▸ Prompt: Quote only the lines from the line containing "Keep writing the" to the line containing "tag(cp, 'wide pine", with both of those lines included, please, exactly as written.

▸ Extracted material:
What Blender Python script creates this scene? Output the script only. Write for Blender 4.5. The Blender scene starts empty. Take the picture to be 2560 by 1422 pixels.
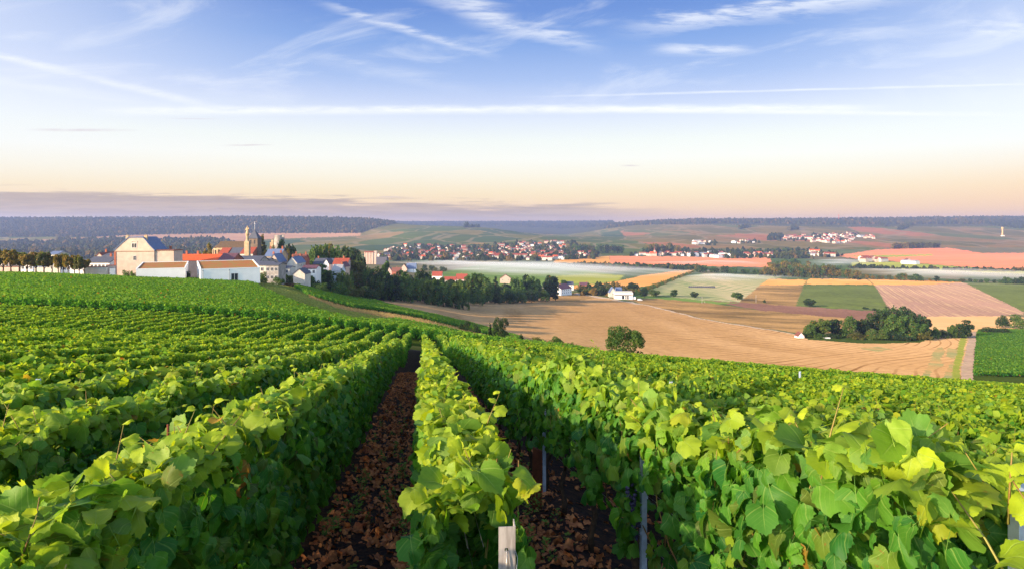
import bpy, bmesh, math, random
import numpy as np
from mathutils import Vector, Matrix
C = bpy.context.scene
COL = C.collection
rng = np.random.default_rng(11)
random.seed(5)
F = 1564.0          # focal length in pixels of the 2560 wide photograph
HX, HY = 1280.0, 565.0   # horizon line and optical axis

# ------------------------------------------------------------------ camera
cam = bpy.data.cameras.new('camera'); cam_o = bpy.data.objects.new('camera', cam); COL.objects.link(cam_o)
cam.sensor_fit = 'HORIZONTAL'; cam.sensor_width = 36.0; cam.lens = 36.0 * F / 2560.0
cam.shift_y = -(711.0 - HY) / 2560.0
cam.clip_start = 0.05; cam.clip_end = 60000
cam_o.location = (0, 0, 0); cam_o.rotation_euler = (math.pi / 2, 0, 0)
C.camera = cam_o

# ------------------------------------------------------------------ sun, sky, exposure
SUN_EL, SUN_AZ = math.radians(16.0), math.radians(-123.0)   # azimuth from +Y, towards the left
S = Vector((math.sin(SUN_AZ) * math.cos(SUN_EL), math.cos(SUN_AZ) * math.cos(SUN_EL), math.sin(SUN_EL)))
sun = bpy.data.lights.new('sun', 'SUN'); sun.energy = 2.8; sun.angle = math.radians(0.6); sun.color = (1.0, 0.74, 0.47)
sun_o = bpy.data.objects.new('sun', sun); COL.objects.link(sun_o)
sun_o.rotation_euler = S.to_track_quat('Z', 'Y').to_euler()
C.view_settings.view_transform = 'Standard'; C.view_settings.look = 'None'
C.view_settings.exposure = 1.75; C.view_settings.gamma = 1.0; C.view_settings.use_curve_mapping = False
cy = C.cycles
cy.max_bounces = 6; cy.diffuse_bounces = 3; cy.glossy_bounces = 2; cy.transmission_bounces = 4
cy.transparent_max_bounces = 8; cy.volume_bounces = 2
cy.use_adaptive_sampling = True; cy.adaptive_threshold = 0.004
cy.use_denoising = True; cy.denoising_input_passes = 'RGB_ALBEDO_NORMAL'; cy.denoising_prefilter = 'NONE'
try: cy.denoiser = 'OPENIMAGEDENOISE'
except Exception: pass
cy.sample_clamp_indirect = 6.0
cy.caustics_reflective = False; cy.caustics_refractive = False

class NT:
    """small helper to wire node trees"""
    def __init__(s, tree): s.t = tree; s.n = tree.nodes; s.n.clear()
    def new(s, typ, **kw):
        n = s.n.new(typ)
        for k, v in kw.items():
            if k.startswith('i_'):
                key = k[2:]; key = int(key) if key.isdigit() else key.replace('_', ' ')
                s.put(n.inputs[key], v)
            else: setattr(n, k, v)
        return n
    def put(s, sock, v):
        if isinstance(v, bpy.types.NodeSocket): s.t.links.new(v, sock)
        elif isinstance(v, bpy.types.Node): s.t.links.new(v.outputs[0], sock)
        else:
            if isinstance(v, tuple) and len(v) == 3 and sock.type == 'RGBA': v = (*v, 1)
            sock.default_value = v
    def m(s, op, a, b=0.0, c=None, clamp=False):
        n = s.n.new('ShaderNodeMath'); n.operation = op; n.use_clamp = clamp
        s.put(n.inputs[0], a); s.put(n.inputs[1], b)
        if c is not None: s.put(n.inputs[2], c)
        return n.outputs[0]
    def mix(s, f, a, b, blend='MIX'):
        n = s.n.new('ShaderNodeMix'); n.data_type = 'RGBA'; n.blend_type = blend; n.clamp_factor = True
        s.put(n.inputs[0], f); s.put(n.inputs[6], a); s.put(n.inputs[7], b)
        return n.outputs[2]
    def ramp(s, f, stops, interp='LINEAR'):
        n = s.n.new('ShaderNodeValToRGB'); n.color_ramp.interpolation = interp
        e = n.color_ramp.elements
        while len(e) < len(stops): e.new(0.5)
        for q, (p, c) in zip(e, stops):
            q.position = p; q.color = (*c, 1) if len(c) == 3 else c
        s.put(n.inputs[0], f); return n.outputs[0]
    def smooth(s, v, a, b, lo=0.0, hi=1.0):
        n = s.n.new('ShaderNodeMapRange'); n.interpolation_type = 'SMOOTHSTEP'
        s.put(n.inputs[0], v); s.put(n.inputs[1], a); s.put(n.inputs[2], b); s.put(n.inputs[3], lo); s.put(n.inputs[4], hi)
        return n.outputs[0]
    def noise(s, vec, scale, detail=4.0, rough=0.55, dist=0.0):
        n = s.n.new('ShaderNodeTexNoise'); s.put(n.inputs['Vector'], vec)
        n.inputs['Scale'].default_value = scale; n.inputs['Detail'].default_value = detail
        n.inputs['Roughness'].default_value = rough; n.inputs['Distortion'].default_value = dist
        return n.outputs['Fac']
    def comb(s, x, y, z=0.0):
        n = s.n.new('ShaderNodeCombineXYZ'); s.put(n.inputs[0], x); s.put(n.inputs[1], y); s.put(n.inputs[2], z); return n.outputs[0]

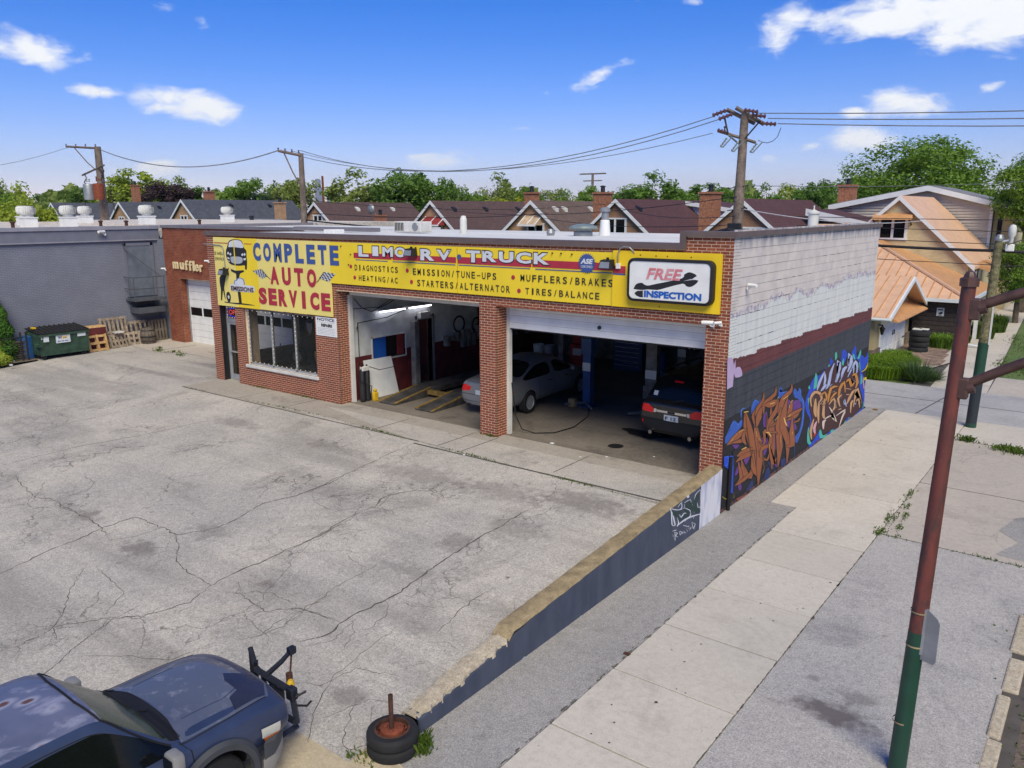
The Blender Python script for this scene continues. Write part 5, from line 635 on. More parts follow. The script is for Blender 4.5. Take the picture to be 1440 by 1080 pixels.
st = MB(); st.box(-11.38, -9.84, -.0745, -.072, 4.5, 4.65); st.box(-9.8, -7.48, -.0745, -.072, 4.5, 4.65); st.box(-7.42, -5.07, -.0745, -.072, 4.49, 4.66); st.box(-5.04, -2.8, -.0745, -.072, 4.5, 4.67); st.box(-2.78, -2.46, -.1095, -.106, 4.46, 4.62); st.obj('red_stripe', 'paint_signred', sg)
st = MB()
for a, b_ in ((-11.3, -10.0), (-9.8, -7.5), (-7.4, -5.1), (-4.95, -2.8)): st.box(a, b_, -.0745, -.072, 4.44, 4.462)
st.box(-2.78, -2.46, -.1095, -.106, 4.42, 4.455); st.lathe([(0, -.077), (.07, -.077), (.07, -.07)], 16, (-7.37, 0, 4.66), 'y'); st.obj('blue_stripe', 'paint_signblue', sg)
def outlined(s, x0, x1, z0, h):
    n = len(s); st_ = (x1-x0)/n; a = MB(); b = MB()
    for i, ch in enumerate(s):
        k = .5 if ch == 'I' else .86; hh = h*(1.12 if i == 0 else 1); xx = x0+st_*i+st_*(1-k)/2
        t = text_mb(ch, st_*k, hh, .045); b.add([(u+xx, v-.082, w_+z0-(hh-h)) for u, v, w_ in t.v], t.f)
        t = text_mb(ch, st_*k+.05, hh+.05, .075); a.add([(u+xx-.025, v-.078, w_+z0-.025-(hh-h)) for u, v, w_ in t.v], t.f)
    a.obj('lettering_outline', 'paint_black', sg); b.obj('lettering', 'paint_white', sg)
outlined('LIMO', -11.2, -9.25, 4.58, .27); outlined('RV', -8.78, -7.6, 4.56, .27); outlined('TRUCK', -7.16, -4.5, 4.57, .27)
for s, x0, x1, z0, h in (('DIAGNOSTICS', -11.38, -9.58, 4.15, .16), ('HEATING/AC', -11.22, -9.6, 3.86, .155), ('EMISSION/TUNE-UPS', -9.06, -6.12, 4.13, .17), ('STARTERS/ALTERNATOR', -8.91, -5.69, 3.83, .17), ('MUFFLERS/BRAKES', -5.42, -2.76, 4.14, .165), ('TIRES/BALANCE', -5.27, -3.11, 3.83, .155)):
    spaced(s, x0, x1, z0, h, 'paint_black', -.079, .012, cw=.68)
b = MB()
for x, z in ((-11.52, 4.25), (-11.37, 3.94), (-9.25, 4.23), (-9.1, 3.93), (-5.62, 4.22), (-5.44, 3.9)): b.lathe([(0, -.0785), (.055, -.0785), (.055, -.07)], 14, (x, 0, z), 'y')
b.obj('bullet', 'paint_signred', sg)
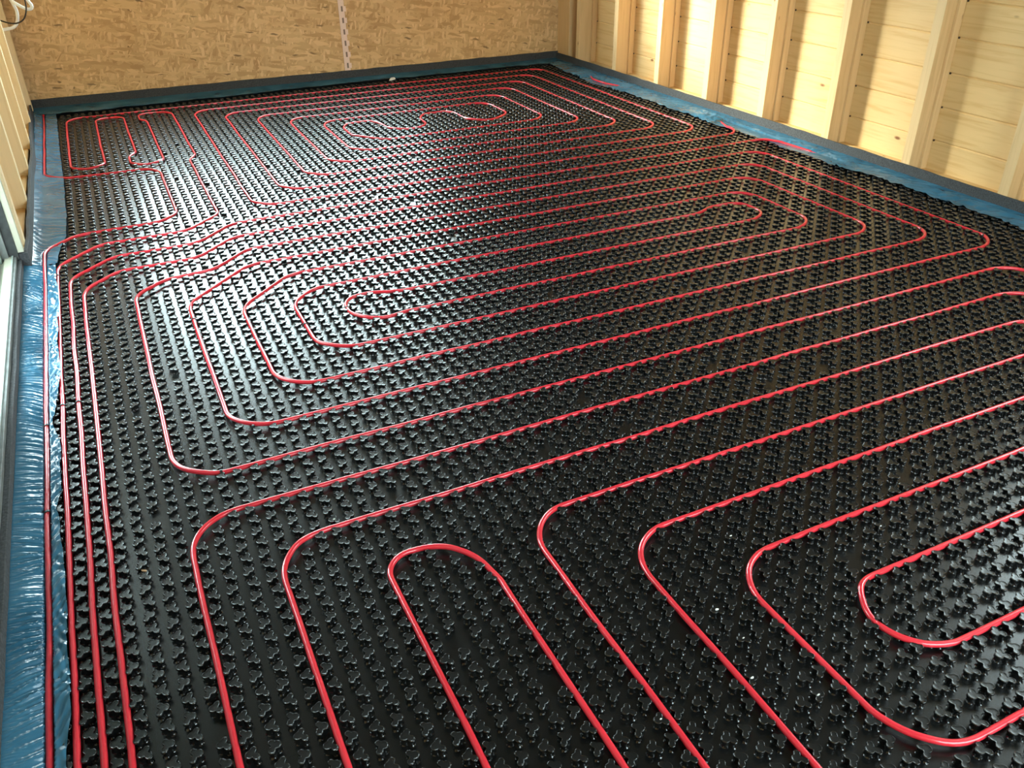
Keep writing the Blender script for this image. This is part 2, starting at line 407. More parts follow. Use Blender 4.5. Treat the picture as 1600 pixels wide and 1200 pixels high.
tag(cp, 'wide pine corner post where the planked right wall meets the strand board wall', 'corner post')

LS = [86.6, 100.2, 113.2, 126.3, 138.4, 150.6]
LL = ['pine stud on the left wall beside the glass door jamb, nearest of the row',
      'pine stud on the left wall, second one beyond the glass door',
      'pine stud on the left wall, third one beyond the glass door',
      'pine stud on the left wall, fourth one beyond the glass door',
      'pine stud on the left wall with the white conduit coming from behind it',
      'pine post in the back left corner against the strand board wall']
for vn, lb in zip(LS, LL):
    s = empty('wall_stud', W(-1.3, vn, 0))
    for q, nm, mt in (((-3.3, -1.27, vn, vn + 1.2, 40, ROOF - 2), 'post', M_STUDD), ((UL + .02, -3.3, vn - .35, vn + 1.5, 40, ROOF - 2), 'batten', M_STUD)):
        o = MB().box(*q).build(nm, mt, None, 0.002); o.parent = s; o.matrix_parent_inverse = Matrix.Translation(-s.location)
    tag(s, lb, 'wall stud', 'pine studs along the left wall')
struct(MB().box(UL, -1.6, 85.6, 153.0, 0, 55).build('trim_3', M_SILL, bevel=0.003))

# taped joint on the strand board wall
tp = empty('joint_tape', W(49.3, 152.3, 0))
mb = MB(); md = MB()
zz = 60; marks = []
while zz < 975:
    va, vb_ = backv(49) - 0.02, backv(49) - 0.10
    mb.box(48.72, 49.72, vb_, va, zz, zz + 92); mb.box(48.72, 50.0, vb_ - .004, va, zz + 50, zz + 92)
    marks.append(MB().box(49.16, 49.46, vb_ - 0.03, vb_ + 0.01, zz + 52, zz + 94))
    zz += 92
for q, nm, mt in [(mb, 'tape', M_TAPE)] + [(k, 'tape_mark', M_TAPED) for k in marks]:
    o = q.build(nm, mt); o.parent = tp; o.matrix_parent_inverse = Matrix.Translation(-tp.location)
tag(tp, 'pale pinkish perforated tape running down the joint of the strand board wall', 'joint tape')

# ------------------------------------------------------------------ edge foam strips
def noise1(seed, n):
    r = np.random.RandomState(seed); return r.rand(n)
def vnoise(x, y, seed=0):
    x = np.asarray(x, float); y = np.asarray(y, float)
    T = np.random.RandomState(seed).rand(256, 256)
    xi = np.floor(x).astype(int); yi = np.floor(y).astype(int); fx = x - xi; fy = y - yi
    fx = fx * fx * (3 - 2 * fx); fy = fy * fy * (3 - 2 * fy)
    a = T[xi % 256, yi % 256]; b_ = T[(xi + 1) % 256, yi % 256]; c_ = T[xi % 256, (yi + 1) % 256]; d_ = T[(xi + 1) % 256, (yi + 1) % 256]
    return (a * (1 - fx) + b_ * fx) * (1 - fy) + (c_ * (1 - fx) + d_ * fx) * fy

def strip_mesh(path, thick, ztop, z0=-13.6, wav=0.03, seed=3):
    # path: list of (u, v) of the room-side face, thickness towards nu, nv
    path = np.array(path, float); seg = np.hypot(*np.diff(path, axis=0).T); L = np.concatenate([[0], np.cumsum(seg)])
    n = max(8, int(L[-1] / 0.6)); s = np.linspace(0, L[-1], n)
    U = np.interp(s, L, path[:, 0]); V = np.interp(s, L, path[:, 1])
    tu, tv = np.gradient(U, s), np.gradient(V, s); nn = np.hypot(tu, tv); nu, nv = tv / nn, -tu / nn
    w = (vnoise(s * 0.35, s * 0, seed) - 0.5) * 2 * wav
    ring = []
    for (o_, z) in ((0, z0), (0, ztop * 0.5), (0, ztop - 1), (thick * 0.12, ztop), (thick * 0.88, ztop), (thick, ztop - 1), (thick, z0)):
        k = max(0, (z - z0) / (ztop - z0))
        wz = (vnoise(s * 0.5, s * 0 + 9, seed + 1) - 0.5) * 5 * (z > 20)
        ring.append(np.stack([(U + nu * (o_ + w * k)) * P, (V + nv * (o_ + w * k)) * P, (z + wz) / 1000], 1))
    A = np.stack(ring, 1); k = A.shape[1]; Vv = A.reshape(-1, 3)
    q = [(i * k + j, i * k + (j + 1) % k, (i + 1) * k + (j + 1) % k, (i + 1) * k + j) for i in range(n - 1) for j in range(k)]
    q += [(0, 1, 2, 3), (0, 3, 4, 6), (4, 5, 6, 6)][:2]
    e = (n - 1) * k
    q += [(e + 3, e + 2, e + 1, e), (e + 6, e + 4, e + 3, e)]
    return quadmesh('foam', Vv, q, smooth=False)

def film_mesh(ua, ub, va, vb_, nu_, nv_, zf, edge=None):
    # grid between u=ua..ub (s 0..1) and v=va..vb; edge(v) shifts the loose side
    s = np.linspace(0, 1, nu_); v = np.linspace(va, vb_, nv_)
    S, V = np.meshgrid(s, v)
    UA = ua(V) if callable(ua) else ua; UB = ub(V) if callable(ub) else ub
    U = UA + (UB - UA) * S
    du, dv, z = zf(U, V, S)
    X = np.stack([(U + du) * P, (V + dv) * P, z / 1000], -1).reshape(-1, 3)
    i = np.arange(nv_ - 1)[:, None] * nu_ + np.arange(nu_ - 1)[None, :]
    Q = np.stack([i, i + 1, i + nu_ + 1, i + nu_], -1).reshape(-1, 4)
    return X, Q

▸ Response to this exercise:
Keep writing the Blender script for this image. This is part 2, starting at line 407. More parts follow. Use Blender 4.5. Treat the picture as 1600 pixels wide and 1200 pixels high.
tag(cp, 'wide pine corner post where the planked right wall meets the strand board wall', 'corner post')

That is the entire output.